AIM OF THE TASK - Starting at the line containing "What Blender Python", please quote every line up to and including the line containing "bpy.data.objects.remove(_o)", exactly, and nothing beyond.

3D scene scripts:
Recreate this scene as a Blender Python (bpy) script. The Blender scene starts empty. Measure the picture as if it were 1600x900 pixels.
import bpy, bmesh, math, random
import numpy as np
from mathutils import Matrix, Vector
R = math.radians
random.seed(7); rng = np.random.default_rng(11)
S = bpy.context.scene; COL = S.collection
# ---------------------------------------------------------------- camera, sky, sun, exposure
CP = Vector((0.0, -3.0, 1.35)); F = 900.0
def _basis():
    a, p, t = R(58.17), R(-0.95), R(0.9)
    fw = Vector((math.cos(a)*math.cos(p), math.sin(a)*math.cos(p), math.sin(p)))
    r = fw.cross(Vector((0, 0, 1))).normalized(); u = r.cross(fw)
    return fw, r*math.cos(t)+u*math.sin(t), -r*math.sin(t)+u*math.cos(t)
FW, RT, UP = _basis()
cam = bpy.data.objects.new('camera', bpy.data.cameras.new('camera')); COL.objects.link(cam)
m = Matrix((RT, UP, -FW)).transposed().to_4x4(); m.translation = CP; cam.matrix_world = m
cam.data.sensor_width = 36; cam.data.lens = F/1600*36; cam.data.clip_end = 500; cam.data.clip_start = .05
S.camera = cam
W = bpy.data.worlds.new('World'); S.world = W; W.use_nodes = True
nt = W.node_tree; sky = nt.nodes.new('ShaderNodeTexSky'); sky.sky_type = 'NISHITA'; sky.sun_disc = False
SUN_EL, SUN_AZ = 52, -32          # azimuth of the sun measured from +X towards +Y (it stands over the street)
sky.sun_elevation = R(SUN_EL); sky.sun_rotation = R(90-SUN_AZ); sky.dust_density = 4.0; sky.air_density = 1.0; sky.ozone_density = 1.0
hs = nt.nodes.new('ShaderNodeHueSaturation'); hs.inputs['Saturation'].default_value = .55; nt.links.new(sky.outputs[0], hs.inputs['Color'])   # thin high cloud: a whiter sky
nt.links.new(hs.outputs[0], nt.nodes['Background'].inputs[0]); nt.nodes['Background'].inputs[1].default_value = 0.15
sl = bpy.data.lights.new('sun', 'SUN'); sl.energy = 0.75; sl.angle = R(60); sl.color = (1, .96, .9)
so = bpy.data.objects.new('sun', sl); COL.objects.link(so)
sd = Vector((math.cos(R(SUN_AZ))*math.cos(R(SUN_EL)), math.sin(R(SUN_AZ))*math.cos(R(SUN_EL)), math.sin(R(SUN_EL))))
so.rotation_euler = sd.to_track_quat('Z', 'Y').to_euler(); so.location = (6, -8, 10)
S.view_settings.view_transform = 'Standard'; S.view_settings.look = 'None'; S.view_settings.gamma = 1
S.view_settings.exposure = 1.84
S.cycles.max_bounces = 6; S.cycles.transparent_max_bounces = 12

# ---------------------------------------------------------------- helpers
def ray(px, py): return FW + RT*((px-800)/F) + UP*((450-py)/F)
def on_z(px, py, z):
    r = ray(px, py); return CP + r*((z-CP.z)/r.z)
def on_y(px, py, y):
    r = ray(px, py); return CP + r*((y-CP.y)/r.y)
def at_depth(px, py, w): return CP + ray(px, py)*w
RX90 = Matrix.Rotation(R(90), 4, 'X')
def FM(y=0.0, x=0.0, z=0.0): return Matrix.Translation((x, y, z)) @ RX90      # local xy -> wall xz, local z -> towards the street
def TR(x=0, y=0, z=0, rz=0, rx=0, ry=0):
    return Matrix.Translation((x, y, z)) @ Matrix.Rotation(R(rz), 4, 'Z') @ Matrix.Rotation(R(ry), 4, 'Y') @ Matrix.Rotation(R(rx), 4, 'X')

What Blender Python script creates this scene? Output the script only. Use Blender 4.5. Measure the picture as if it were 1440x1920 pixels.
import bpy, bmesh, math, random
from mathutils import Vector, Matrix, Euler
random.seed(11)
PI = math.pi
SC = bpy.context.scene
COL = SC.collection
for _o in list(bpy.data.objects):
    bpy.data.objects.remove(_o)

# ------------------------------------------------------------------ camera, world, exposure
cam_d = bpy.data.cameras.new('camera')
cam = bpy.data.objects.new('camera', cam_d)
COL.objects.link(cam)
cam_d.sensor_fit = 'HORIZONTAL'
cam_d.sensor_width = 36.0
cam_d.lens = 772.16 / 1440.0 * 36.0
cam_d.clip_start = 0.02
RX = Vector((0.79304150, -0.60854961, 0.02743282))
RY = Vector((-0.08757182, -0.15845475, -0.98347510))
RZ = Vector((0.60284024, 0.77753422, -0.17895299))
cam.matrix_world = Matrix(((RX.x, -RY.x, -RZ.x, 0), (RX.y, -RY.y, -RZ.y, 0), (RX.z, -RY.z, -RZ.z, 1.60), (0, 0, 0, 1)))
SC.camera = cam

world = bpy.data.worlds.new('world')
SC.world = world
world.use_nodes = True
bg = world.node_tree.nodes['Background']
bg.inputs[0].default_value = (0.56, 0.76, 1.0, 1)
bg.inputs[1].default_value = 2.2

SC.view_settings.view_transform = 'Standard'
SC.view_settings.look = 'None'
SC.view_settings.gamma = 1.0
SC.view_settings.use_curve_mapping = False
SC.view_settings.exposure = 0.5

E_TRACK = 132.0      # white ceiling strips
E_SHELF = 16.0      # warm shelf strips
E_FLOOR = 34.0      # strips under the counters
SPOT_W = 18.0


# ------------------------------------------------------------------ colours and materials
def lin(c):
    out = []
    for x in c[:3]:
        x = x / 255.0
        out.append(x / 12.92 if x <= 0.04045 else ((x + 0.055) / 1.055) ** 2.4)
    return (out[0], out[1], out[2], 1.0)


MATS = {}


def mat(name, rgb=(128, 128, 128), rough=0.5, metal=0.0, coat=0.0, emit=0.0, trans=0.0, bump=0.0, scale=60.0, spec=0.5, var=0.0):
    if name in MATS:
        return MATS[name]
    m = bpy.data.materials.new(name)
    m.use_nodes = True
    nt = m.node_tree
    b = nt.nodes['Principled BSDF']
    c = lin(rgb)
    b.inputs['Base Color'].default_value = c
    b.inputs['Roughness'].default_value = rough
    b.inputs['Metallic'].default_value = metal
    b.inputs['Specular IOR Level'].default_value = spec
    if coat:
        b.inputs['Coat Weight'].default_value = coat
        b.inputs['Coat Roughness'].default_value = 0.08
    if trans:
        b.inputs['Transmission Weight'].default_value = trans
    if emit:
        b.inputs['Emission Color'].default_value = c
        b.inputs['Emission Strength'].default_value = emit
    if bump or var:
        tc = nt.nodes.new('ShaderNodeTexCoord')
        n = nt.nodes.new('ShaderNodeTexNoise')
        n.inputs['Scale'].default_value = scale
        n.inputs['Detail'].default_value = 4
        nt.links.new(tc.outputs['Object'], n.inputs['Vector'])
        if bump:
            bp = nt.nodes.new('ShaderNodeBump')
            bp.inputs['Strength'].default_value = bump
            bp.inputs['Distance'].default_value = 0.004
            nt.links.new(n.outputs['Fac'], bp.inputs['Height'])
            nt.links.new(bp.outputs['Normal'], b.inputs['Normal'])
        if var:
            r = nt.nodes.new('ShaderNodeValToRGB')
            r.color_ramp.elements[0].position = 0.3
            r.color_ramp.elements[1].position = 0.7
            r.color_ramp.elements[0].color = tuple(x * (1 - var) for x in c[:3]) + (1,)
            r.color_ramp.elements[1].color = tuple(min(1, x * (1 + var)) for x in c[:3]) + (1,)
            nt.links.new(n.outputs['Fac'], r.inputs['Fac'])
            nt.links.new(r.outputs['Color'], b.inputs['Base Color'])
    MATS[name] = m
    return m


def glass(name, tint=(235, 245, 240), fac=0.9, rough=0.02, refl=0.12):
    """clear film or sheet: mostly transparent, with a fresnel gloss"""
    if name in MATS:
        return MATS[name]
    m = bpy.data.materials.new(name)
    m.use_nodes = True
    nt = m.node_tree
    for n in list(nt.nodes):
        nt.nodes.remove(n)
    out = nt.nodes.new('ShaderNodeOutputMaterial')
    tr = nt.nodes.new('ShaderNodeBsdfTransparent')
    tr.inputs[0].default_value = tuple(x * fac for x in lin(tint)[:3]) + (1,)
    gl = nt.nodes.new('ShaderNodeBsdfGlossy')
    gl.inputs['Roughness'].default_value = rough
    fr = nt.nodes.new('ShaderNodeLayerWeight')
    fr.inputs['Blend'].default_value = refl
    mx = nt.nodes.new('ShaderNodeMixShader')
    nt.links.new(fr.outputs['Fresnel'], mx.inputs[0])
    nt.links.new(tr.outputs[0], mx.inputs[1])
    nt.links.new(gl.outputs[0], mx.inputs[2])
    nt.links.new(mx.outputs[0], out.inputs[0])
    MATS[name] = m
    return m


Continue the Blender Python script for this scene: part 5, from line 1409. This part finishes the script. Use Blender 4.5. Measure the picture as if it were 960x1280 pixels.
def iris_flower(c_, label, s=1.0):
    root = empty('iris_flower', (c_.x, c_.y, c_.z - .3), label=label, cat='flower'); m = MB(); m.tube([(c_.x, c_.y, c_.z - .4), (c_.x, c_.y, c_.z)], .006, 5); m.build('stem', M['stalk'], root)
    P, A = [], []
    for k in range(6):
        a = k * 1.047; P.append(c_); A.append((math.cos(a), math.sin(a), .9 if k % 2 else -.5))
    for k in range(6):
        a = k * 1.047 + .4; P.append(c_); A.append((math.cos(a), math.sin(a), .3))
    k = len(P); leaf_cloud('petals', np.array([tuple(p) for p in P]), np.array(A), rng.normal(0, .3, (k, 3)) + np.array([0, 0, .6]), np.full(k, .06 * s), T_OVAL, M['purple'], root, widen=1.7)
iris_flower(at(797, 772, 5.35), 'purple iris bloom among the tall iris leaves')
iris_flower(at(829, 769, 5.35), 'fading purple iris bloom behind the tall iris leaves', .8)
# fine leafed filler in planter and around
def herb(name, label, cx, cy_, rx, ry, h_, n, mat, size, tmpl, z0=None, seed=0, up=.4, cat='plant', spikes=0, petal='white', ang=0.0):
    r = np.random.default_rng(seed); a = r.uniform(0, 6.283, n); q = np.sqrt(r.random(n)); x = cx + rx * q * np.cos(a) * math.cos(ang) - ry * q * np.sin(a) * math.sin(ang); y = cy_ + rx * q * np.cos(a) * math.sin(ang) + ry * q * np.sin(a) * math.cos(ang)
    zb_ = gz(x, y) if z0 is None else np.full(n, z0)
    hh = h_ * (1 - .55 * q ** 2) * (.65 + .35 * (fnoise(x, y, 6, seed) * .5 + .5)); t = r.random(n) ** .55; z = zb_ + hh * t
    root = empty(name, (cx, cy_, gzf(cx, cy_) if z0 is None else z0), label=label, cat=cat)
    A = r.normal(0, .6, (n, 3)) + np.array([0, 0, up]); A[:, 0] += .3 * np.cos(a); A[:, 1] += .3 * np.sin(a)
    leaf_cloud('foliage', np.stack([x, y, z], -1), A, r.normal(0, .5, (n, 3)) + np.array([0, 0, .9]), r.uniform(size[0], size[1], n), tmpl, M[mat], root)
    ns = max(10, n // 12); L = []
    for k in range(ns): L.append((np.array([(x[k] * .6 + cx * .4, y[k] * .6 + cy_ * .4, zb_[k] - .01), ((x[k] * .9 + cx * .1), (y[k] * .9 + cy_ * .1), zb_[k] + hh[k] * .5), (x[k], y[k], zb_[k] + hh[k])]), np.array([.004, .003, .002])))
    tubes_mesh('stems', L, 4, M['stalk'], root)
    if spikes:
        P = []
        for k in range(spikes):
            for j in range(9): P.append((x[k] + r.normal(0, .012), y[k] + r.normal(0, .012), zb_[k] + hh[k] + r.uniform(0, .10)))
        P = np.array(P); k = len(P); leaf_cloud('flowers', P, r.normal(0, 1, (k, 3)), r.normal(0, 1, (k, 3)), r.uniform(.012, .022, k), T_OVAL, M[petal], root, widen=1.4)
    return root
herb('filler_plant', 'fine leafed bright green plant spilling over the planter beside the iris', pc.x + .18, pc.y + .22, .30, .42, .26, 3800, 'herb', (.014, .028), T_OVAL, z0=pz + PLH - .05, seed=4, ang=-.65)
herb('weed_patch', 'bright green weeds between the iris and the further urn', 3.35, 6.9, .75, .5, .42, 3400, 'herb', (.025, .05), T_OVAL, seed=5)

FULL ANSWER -
What Blender Python script creates this scene? Output the script only. Use Blender 4.5. Measure the picture as if it were 1440x1920 pixels.
import bpy, bmesh, math, random
from mathutils import Vector, Matrix, Euler
random.seed(11)
PI = math.pi
SC = bpy.context.scene
COL = SC.collection
for _o in list(bpy.data.objects):
    bpy.data.objects.remove(_o)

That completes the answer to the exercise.